* REQUIREMENTS:
Reproduce the listing below character for character; drop every image.

— Begin —

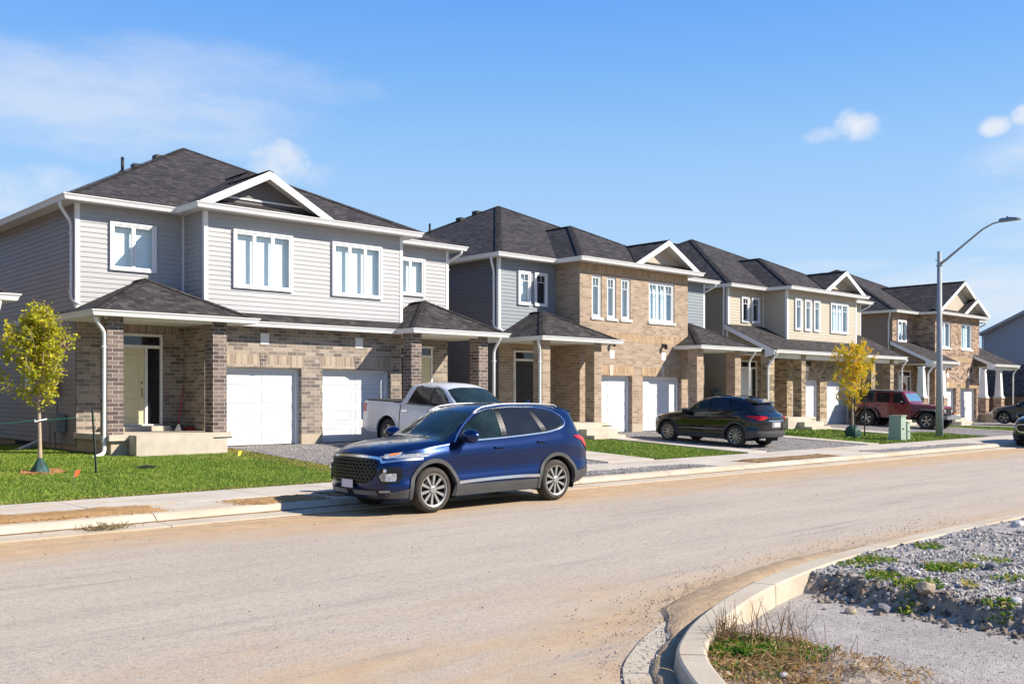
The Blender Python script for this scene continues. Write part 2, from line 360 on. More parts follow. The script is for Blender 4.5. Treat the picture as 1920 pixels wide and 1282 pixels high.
def sheet(name,x0,x1,y0,y1,dz,mat,kind='structure',res=.5,jit=0.,zf=zg,edge=.05,taper=False,**kw):
    mb=MB(); nx=max(2,int((x1-x0)/res)+1); ny=max(2,int((y1-y0)/res)+1)
    V=[];F=[]
    for j in range(ny+1):
        for i in range(nx+1):
            x=x0+(x1-x0)*i/nx; y=y0+(y1-y0)*j/ny; e=(i in(0,nx) or j in (0,ny))
            if taper: e_d=min(x-x0,x1-x,y-y0,y1-y); q_=sm(e_d/.22); z=zf(x,y)+.004+q_*(max(dz,0)+.012+.6*abs(jit*noise.fractal((x*3,y*3,1.),1.,2.,4)))
            else: z=zf(x,y)+dz+(jit*noise.fractal((x*2,y*2,1.),1.,2.,4) if jit else 0)
            if e and edge:
                x0_,y0_=x,y; x+=edge*(noise.noise((x0_*3,y0_*3,0))+.7*noise.noise((x0_*9,y0_*9,2))); y+=edge*(noise.noise((x0_*3,y0_*3,5))+.7*noise.noise((x0_*9,y0_*9,7))); 
            V.append((x,y,z))
    n=nx+1
    for j in range(ny):
        for i in range(nx): a=j*n+i; F.append((a,a+1,a+n+1,a+n))
    # skirt down
    mb.add(V,F)
    rim=[i for i in range(n)]+[j*n+nx for j in range(1,ny+1)]+[ny*n+i for i in range(nx-1,-1,-1)]+[j*n for j in range(ny-1,0,-1)]
    lo=len(mb.v)
    for q in rim: x,y,z=V[q]; mb.v.append((x,y,z-(.06 if not taper else .012)))
    m=len(rim)
    for q in range(m): mb.f.append((rim[q],lo+q,lo+(q+1)%m,rim[(q+1)%m])); mb.m.append(0)
    return mb.build(name,mat,kind=kind,smooth=False,uv=False,**kw)
# wide base ground, everything else is laid above it
mb=MB(); xs=[-600,-200,-80,-30]+[x for x in range(-20,110,2)]+[120,160,300,900]; ys=[-600,-200,-80,-40,-20,-10,-4,0,4,8,13.2,14.2,15,16.7,18,20,22,24,26,30,40,60,120,400,900]
V=[];F=[]
for y in ys:
    for x in xs: V.append((x,y,(zg(x,y)-.03) if y>14.1 else -.25))
n=len(xs)
for j in range(len(ys)-1):
    for i in range(n-1): a=j*n+i;F.append((a,a+1,a+n+1,a+n))
mb.add(V,F).build('ground',dirtd,kind='structure',uv=False)
# road
mb=MB(); xs=list(np.arange(-40,2.2,2.))+list(np.arange(2.2,17,.2))+list(np.arange(17,130,1.5)); NY=26
V=[];F=[]
for x in xs:
    y0=max(yN(x),-40) ; y1=13.55
    for j in range(NY+1):
        y=y0+(y1-y0)*j/NY; V.append((x,y,.012*noise.noise((x*.35,y*.35,0)) + .02*math.sin(math.pi*(y-5.8)/7.8) if 5.8<y<13.6 else .008*noise.noise((x*.4,y*.4,0))))
n=NY+1
for i in range(len(xs)-1):
    for j in range(NY): a=i*n+j;F.append((a,a+n,a+n+1,a+1))
mb.add(V,F).build('road',asph,kind='structure',uv=False,smooth=True)
# far kerb: separate pours with open joints
mb=MB()
x=-12.
while x<80:
    x1=x+3.0; g=.008
    pr=[(13.5,.0),(13.5,.022),(13.98,.03),(14.06,.10),(14.12,.135),(14.26,.145),(14.26,-.1)]
    V=[(x+g,a,b) for a,b in pr]+[(x1-g,a,b) for a,b in pr]; m=len(pr)
    mb.add(V,[(i,i+m,i+m+1,i+1) for i in range(m-1)]+[tuple(range(m)),tuple(range(2*m-1,m-1,-1))]); x=x1
mb.build('kerb',curbm,kind='structure',uv=False)
# boulevard between kerb and pavement
def flat(x,y): return .145
APR=[(15.3,20.3,'g'),(29.2,36.5,'g'),(-1,5.4,'g')]
mb=MB()
for a,b in ((-12,4.0),(6.3,15.2),(20.3,22.0),(26.4,28.9),(36.6,41.5),(48,70)):
    x=a
    while x<b-.01: x1=min(x+1.9,b); mb.box(x+.006,x1-.006,14.27,15.18,-.05,.143); x=x1
mb.build('concrete_apron',walkm,kind='structure',uv=False)
sheet('dirt_patch',2.6,6.3,14.26,15.2,.02,dirt,res=.07,jit=.05,zf=flat,edge=.11,taper=True)
sheet('dirt_patch',7.5,9.0,14.2,15.05,.0,dirt,res=.06,jit=.05,zf=flat,edge=.10,taper=True)
sheet('dirt_patch',9.3,14.9,14.3,15.15,-.01,dirtd,res=.08,jit=.05,zf=flat,edge=.08,taper=True)
sheet('dirt_patch',22.0,26.3,14.4,15.1,.02,dirtd,res=.1,jit=.04,zf=flat,edge=.10,taper=True)
sheet('gravel_apron',14.95,20.25,14.3,15.2,-.0,gravm,res=.12,jit=.03,zf=flat,edge=.1)
sheet('gravel_apron',29.0,36.5,14.3,15.2,-.0,gravm,res=.15,jit=.03,zf=flat,edge=.1)
sheet('grass_verge',41.6,58,14.35,15.15,.02,lawnm,res=.2,jit=.03,zf=flat,edge=.05)
mb=MB(); x=-14.
while x<90: mb.box(x+.007,x+1.493,15.2,16.72,-.05,.152+.002*random.random()); x+=1.5
mb.build('pavement',walkm,kind='structure',uv=False)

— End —

* PROBLEM SOLUTION:
The Blender Python script for this scene continues. Write part 2, from line 360 on. More parts follow. The script is for Blender 4.5. Treat the picture as 1920 pixels wide and 1282 pixels high.
def sheet(name,x0,x1,y0,y1,dz,mat,kind='structure',res=.5,jit=0.,zf=zg,edge=.05,taper=False,**kw):
    mb=MB(); nx=max(2,int((x1-x0)/res)+1); ny=max(2,int((y1-y0)/res)+1)
    V=[];F=[]
    for j in range(ny+1):
        for i in range(nx+1):
            x=x0+(x1-x0)*i/nx; y=y0+(y1-y0)*j/ny; e=(i in(0,nx) or j in (0,ny))
            if taper: e_d=min(x-x0,x1-x,y-y0,y1-y); q_=sm(e_d/.22); z=zf(x,y)+.004+q_*(max(dz,0)+.012+.6*abs(jit*noise.fractal((x*3,y*3,1.),1.,2.,4)))
            else: z=zf(x,y)+dz+(jit*noise.fractal((x*2,y*2,1.),1.,2.,4) if jit else 0)
            if e and edge:
                x0_,y0_=x,y; x+=edge*(noise.noise((x0_*3,y0_*3,0))+.7*noise.noise((x0_*9,y0_*9,2))); y+=edge*(noise.noise((x0_*3,y0_*3,5))+.7*noise.noise((x0_*9,y0_*9,7))); 
            V.append((x,y,z))
    n=nx+1
    for j in range(ny):
        for i in range(nx): a=j*n+i; F.append((a,a+1,a+n+1,a+n))
    # skirt down
    mb.add(V,F)
    rim=[i for i in range(n)]+[j*n+nx for j in range(1,ny+1)]+[ny*n+i for i in range(nx-1,-1,-1)]+[j*n for j in range(ny-1,0,-1)]
    lo=len(mb.v)
    for q in rim: x,y,z=V[q]; mb.v.append((x,y,z-(.06 if not taper else .012)))
    m=len(rim)
    for q in range(m): mb.f.append((rim[q],lo+q,lo+(q+1)%m,rim[(q+1)%m])); mb.m.append(0)
    return mb.build(name,mat,kind=kind,smooth=False,uv=False,**kw)
# wide base ground, everything else is laid above it
mb=MB(); xs=[-600,-200,-80,-30]+[x for x in range(-20,110,2)]+[120,160,300,900]; ys=[-600,-200,-80,-40,-20,-10,-4,0,4,8,13.2,14.2,15,16.7,18,20,22,24,26,30,40,60,120,400,900]
V=[];F=[]
for y in ys:
    for x in xs: V.append((x,y,(zg(x,y)-.03) if y>14.1 else -.25))
n=len(xs)
for j in range(len(ys)-1):
    for i in range(n-1): a=j*n+i;F.append((a,a+1,a+n+1,a+n))
mb.add(V,F).build('ground',dirtd,kind='structure',uv=False)
# road
mb=MB(); xs=list(np.arange(-40,2.2,2.))+list(np.arange(2.2,17,.2))+list(np.arange(17,130,1.5)); NY=26
V=[];F=[]
for x in xs:
    y0=max(yN(x),-40) ; y1=13.55
    for j in range(NY+1):
        y=y0+(y1-y0)*j/NY; V.append((x,y,.012*noise.noise((x*.35,y*.35,0)) + .02*math.sin(math.pi*(y-5.8)/7.8) if 5.8<y<13.6 else .008*noise.noise((x*.4,y*.4,0))))
n=NY+1
for i in range(len(xs)-1):
    for j in range(NY): a=i*n+j;F.append((a,a+n,a+n+1,a+1))
mb.add(V,F).build('road',asph,kind='structure',uv=False,smooth=True)
# far kerb: separate pours with open joints
mb=MB()
x=-12.
while x<80:
    x1=x+3.0; g=.008
    pr=[(13.5,.0),(13.5,.022),(13.98,.03),(14.06,.10),(14.12,.135),(14.26,.145),(14.26,-.1)]
    V=[(x+g,a,b) for a,b in pr]+[(x1-g,a,b) for a,b in pr]; m=len(pr)
    mb.add(V,[(i,i+m,i+m+1,i+1) for i in range(m-1)]+[tuple(range(m)),tuple(range(2*m-1,m-1,-1))]); x=x1
mb.build('kerb',curbm,kind='structure',uv=False)
# boulevard between kerb and pavement
def flat(x,y): return .145
APR=[(15.3,20.3,'g'),(29.2,36.5,'g'),(-1,5.4,'g')]
mb=MB()
for a,b in ((-12,4.0),(6.3,15.2),(20.3,22.0),(26.4,28.9),(36.6,41.5),(48,70)):
    x=a
    while x<b-.01: x1=min(x+1.9,b); mb.box(x+.006,x1-.006,14.27,15.18,-.05,.143); x=x1
mb.build('concrete_apron',walkm,kind='structure',uv=False)
sheet('dirt_patch',2.6,6.3,14.26,15.2,.02,dirt,res=.07,jit=.05,zf=flat,edge=.11,taper=True)
sheet('dirt_patch',7.5,9.0,14.2,15.05,.0,dirt,res=.06,jit=.05,zf=flat,edge=.10,taper=True)
sheet('dirt_patch',9.3,14.9,14.3,15.15,-.01,dirtd,res=.08,jit=.05,zf=flat,edge=.08,taper=True)
sheet('dirt_patch',22.0,26.3,14.4,15.1,.02,dirtd,res=.1,jit=.04,zf=flat,edge=.10,taper=True)
sheet('gravel_apron',14.95,20.25,14.3,15.2,-.0,gravm,res=.12,jit=.03,zf=flat,edge=.1)
sheet('gravel_apron',29.0,36.5,14.3,15.2,-.0,gravm,res=.15,jit=.03,zf=flat,edge=.1)
sheet('grass_verge',41.6,58,14.35,15.15,.02,lawnm,res=.2,jit=.03,zf=flat,edge=.05)
mb=MB(); x=-14.
while x<90: mb.box(x+.007,x+1.493,15.2,16.72,-.05,.152+.002*random.random()); x+=1.5
mb.build('pavement',walkm,kind='structure',uv=False)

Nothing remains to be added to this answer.